The full question actually is :
If $A\subseteq \mathbb{N}$ and $f: \mathbb{N} \rightarrow \mathbb{N}$ is a function. Prove that if $f$ is a total recursive function and $A\subseteq \mathbb{N}$ recursive, then $f^{-1}(A)$ is recursive.
I guess that the part that $A\subseteq \mathbb{N}$ is recursive is helping us to understand that this statement is true. However, I do not know how to prove it.
Any help would be very much appreciated it.
HINT: the question is not to show that the inverse function is recursive, but rather to show that the set $f^{-1}(A) = \{ n \in \mathbb{N}| f(n) \in A \}$ is recursive.
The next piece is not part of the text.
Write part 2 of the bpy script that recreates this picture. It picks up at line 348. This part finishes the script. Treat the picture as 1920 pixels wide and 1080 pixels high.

Now, given that $A$ is recursive, we know that its characteristic function $c_A$ is recursive, where $c_A(n)=1$ if $n \in A$ and $c_A(n)=0$ if $n \not \in A$
And since $f$ is recursive, the composition $c_A(f)$ is recursive as well, where we have $c_A(f(n))=1$ if $f(n) \in A$ and $c_A(f(n))=0$ if $f(n) \not \in A$. But that is exactly the characteristic function of $f^{-1}(A)$. Hence, the set $f^{-1}(A)$ is recursive.